● Given instruction:
Repeat, line for line, the entries printed below.

● Material shown:
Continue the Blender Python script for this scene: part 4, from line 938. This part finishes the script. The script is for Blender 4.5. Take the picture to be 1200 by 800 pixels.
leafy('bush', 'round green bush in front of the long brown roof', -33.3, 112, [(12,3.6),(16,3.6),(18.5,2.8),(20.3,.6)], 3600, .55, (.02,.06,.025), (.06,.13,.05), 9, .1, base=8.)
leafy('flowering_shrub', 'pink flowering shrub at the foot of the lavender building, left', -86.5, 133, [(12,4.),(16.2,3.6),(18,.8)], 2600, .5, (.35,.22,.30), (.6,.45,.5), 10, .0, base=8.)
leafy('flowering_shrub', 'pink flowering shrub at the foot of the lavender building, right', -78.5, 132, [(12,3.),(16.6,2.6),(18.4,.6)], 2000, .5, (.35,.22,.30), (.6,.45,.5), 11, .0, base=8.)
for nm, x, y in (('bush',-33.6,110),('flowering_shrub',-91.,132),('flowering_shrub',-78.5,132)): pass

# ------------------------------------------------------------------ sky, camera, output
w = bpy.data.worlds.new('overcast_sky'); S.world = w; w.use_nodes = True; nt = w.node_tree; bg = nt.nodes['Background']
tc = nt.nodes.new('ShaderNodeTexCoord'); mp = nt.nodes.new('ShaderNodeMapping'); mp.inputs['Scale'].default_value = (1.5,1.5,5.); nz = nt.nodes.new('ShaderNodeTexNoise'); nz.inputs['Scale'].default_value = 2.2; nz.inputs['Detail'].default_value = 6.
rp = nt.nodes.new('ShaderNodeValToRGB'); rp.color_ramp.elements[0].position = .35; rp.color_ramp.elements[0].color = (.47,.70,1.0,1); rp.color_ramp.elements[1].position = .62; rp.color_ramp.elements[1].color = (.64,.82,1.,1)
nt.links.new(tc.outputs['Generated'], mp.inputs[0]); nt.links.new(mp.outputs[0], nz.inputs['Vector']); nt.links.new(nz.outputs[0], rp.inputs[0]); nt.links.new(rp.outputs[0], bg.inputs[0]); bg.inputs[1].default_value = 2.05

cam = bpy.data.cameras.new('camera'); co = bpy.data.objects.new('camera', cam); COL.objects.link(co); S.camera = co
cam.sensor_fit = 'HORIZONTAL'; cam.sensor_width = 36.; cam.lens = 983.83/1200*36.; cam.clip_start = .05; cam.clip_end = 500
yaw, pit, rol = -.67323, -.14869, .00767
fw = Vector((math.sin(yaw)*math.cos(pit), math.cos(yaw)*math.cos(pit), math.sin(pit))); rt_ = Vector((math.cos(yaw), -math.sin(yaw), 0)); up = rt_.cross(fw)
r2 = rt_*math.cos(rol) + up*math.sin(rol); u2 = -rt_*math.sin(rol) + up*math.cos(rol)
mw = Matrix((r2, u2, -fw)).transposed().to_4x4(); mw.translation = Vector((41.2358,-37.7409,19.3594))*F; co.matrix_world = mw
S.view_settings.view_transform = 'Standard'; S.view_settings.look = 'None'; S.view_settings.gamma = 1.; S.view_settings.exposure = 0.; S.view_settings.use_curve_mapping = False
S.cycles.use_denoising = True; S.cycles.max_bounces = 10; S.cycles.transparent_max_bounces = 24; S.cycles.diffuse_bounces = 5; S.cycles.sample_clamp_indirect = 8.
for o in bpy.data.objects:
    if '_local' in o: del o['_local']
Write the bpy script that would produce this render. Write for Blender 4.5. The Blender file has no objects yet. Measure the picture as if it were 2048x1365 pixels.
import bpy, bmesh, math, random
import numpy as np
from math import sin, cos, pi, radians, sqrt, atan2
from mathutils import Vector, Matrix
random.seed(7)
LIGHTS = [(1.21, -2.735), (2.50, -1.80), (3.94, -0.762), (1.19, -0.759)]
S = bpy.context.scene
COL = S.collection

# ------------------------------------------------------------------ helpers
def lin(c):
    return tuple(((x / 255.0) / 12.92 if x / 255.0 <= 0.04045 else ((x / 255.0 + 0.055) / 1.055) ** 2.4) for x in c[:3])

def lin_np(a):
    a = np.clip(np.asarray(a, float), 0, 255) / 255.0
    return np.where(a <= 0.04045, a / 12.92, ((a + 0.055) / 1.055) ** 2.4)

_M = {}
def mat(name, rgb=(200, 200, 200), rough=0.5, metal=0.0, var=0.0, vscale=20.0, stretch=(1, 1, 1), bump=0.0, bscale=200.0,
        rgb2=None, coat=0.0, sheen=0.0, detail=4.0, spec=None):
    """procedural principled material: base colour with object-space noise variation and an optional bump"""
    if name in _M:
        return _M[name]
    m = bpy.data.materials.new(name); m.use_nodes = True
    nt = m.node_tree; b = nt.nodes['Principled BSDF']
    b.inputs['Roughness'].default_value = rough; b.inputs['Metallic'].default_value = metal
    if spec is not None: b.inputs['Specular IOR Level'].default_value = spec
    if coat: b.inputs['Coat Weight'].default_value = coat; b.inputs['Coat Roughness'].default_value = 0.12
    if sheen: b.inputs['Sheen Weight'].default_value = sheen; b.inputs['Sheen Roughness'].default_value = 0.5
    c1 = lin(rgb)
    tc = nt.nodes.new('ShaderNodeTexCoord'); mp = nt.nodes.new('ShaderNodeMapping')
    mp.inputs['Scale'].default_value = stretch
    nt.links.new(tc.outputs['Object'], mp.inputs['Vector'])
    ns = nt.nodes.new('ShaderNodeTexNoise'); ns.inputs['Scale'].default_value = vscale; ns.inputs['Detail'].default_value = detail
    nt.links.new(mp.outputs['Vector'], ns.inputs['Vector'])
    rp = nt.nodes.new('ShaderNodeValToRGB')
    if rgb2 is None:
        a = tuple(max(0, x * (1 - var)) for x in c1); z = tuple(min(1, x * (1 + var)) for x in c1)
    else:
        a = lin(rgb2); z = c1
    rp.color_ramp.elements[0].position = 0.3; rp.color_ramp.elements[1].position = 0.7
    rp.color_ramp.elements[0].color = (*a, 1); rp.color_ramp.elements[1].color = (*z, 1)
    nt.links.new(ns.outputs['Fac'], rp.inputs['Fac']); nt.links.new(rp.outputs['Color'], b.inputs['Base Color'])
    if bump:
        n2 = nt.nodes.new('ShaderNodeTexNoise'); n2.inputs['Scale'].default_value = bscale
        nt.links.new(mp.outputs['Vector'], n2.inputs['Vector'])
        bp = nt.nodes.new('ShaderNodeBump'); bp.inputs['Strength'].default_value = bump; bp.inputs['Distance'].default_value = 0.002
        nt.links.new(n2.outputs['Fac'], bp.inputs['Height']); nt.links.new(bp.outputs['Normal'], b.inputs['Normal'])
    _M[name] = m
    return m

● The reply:
Continue the Blender Python script for this scene: part 4, from line 938. This part finishes the script. The script is for Blender 4.5. Take the picture to be 1200 by 800 pixels.
leafy('bush', 'round green bush in front of the long brown roof', -33.3, 112, [(12,3.6),(16,3.6),(18.5,2.8),(20.3,.6)], 3600, .55, (.02,.06,.025), (.06,.13,.05), 9, .1, base=8.)
leafy('flowering_shrub', 'pink flowering shrub at the foot of the lavender building, left', -86.5, 133, [(12,4.),(16.2,3.6),(18,.8)], 2600, .5, (.35,.22,.30), (.6,.45,.5), 10, .0, base=8.)
leafy('flowering_shrub', 'pink flowering shrub at the foot of the lavender building, right', -78.5, 132, [(12,3.),(16.6,2.6),(18.4,.6)], 2000, .5, (.35,.22,.30), (.6,.45,.5), 11, .0, base=8.)
for nm, x, y in (('bush',-33.6,110),('flowering_shrub',-91.,132),('flowering_shrub',-78.5,132)): pass

# ------------------------------------------------------------------ sky, camera, output
w = bpy.data.worlds.new('overcast_sky'); S.world = w; w.use_nodes = True; nt = w.node_tree; bg = nt.nodes['Background']
tc = nt.nodes.new('ShaderNodeTexCoord'); mp = nt.nodes.new('ShaderNodeMapping'); mp.inputs['Scale'].default_value = (1.5,1.5,5.); nz = nt.nodes.new('ShaderNodeTexNoise'); nz.inputs['Scale'].default_value = 2.2; nz.inputs['Detail'].default_value = 6.
rp = nt.nodes.new('ShaderNodeValToRGB'); rp.color_ramp.elements[0].position = .35; rp.color_ramp.elements[0].color = (.47,.70,1.0,1); rp.color_ramp.elements[1].position = .62; rp.color_ramp.elements[1].color = (.64,.82,1.,1)
nt.links.new(tc.outputs['Generated'], mp.inputs[0]); nt.links.new(mp.outputs[0], nz.inputs['Vector']); nt.links.new(nz.outputs[0], rp.inputs[0]); nt.links.new(rp.outputs[0], bg.inputs[0]); bg.inputs[1].default_value = 2.05

cam = bpy.data.cameras.new('camera'); co = bpy.data.objects.new('camera', cam); COL.objects.link(co); S.camera = co
cam.sensor_fit = 'HORIZONTAL'; cam.sensor_width = 36.; cam.lens = 983.83/1200*36.; cam.clip_start = .05; cam.clip_end = 500
yaw, pit, rol = -.67323, -.14869, .00767
fw = Vector((math.sin(yaw)*math.cos(pit), math.cos(yaw)*math.cos(pit), math.sin(pit))); rt_ = Vector((math.cos(yaw), -math.sin(yaw), 0)); up = rt_.cross(fw)
r2 = rt_*math.cos(rol) + up*math.sin(rol); u2 = -rt_*math.sin(rol) + up*math.cos(rol)
mw = Matrix((r2, u2, -fw)).transposed().to_4x4(); mw.translation = Vector((41.2358,-37.7409,19.3594))*F; co.matrix_world = mw
S.view_settings.view_transform = 'Standard'; S.view_settings.look = 'None'; S.view_settings.gamma = 1.; S.view_settings.exposure = 0.; S.view_settings.use_curve_mapping = False
S.cycles.use_denoising = True; S.cycles.max_bounces = 10; S.cycles.transparent_max_bounces = 24; S.cycles.diffuse_bounces = 5; S.cycles.sample_clamp_indirect = 8.
for o in bpy.data.objects:
    if '_local' in o: del o['_local']
Write the bpy script that would produce this render. Write for Blender 4.5. The Blender file has no objects yet. Measure the picture as if it were 2048x1365 pixels.
import bpy, bmesh, math, random
import numpy as np
from math import sin, cos, pi, radians, sqrt, atan2
from mathutils import Vector, Matrix
random.seed(7)
LIGHTS = [(1.21, -2.735), (2.50, -1.80), (3.94, -0.762), (1.19, -0.759)]
S = bpy.context.scene
COL = S.collection

# ------------------------------------------------------------------ helpers
def lin(c):
    return tuple(((x / 255.0) / 12.92 if x / 255.0 <= 0.04045 else ((x / 255.0 + 0.055) / 1.055) ** 2.4) for x in c[:3])

def lin_np(a):
    a = np.clip(np.asarray(a, float), 0, 255) / 255.0
    return np.where(a <= 0.04045, a / 12.92, ((a + 0.055) / 1.055) ** 2.4)

_M = {}
def mat(name, rgb=(200, 200, 200), rough=0.5, metal=0.0, var=0.0, vscale=20.0, stretch=(1, 1, 1), bump=0.0, bscale=200.0,
        rgb2=None, coat=0.0, sheen=0.0, detail=4.0, spec=None):
    """procedural principled material: base colour with object-space noise variation and an optional bump"""
    if name in _M:
        return _M[name]
    m = bpy.data.materials.new(name); m.use_nodes = True
    nt = m.node_tree; b = nt.nodes['Principled BSDF']
    b.inputs['Roughness'].default_value = rough; b.inputs['Metallic'].default_value = metal
    if spec is not None: b.inputs['Specular IOR Level'].default_value = spec
    if coat: b.inputs['Coat Weight'].default_value = coat; b.inputs['Coat Roughness'].default_value = 0.12
    if sheen: b.inputs['Sheen Weight'].default_value = sheen; b.inputs['Sheen Roughness'].default_value = 0.5
    c1 = lin(rgb)
    tc = nt.nodes.new('ShaderNodeTexCoord'); mp = nt.nodes.new('ShaderNodeMapping')
    mp.inputs['Scale'].default_value = stretch
    nt.links.new(tc.outputs['Object'], mp.inputs['Vector'])
    ns = nt.nodes.new('ShaderNodeTexNoise'); ns.inputs['Scale'].default_value = vscale; ns.inputs['Detail'].default_value = detail
    nt.links.new(mp.outputs['Vector'], ns.inputs['Vector'])
    rp = nt.nodes.new('ShaderNodeValToRGB')
    if rgb2 is None:
        a = tuple(max(0, x * (1 - var)) for x in c1); z = tuple(min(1, x * (1 + var)) for x in c1)
    else:
        a = lin(rgb2); z = c1
    rp.color_ramp.elements[0].position = 0.3; rp.color_ramp.elements[1].position = 0.7
    rp.color_ramp.elements[0].color = (*a, 1); rp.color_ramp.elements[1].color = (*z, 1)
    nt.links.new(ns.outputs['Fac'], rp.inputs['Fac']); nt.links.new(rp.outputs['Color'], b.inputs['Base Color'])
    if bump:
        n2 = nt.nodes.new('ShaderNodeTexNoise'); n2.inputs['Scale'].default_value = bscale
        nt.links.new(mp.outputs['Vector'], n2.inputs['Vector'])
        bp = nt.nodes.new('ShaderNodeBump'); bp.inputs['Strength'].default_value = bump; bp.inputs['Distance'].default_value = 0.002
        nt.links.new(n2.outputs['Fac'], bp.inputs['Height']); nt.links.new(bp.outputs['Normal'], b.inputs['Normal'])
    _M[name] = m
    return m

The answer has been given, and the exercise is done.